I was a late bloomer. I didn’t get seriously interested in investing until my last semester of college. That summer, I worked on campus at the school of business and one of the professors often touted the life and works of Warren Buffett, a billionaire investor from Omaha.


Each year the professor took groups of students to annual meetings of Berkshire Hathaway, the company Buffett still runs today.


I was interviewing the professor for an article that would appear in one of the business school publications to donors, and he encouraged me to read every annual letter Buffett penned to shareholders. He told me those letters contained as much business knowledge as a formal business school education.


I did exactly that. That summer I read each letter Buffett wrote to Berkshire Hathaway shareholders. All 28 of them. Plus, I found some letters he composed to co-investors of several investment partnerships that he managed in the 1960s.


I’ve been a big fan of Buffett ever since. I put him on a pretty high pedestal.


As you grow older, you realize everyone is human, however. So, while I still respect Buffett’s business and investing acumen, there are certainly aspects about his life that don’t impress me. He wasn’t an engaged father. He had an unconventional arrangement with his first and second wives. And I’m sure there are plenty of social policies about which he and I would disagree.

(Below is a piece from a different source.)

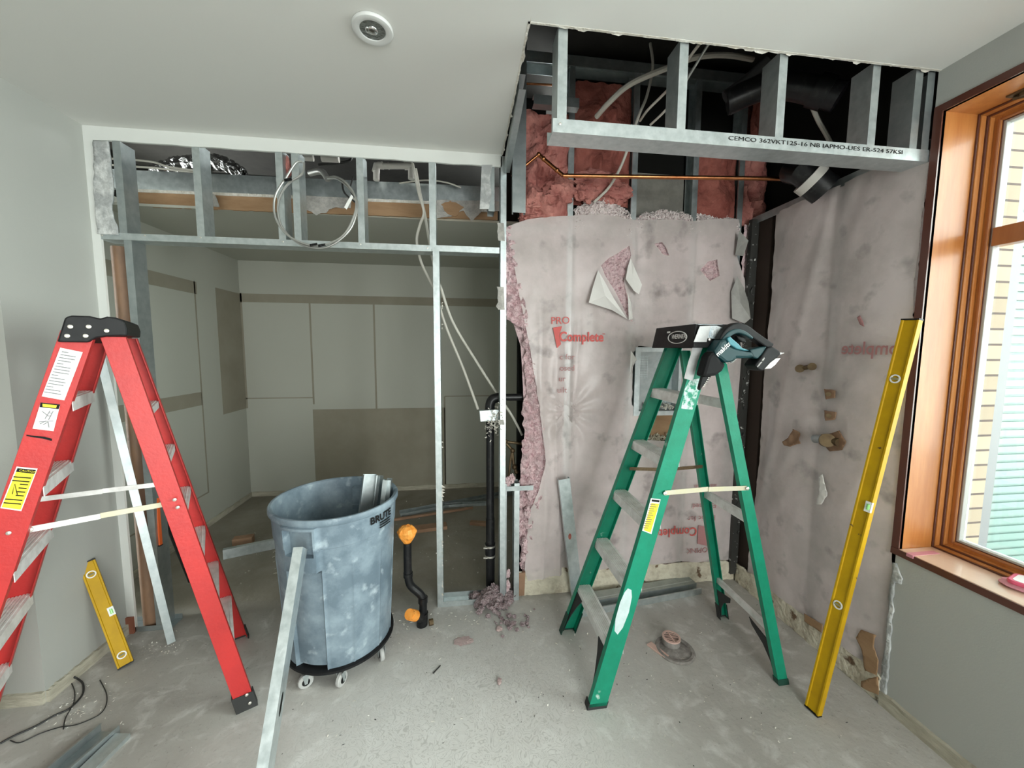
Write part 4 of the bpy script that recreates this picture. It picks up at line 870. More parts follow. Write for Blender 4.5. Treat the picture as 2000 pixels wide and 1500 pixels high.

All that said, I still think he is worthy of immense respect. So I try to consume as much as possible of what he says and writes.


Buffett recently wrote a letter to Berkshire Hathaway shareholders in which he shared his philosophy on making philanthropic gifts. The letter also contained a nugget of information that revealed his secret to building incredible wealth.


In the letter, while describing the advantages he had in life, starting with his luck of being born in the United States, Buffett wrote, “…the real action from [wealth building] takes place in the final twenty years of a lifetime.”


Buffett penned that line at age 94.


So, to paraphrase, Buffett witnessed the “real action” of accumulating wealth after he turned age 74. Living a long life was an important part of Buffett’s ability to build his fortune. Sure, he was wealthy long before he turned 74, but the investment compounding train became totally unstoppable for him after that point.


Even Buffett found it difficult to comprehend how his financial life has unfolded. He wrote in the same letter, “…in no way did I, or anyone else, dream of the fortunes that have become attainable in America during the last few decades. It has been mind-blowing – beyond the imaginations of Ford, Carnegie, Morgan or even Rockefeller. Billions became the new millions.”


If you study his life, Buffett had five factors to his staggering success. They are as follows: (1) Start saving at a young age and never stop, (2) Live below your means, (3) Invest aggressively but intelligently, (4) Avoid big investment mistakes that create financial losses, and (5) Live a long time.


Of those five, Buffett specially called out the last one, living a long time, as paramount to his financial success. He was a master of the other four factors, too, but without the good fortune of good health, he couldn’t have accumulated the “mind-blowing” sums of wealth he possesses today.


Nor could he be in the fortunate position to give away billions of dollars to charities each year.


But you don’t have to accumulate billions to be considered financially successful. Buffett’s wealth shouldn’t be your barometer for success. That being said, you can learn from his success. If you desire to grow your wealth, follow the five steps he lived out.


And hopefully you are blessed with his good health, too.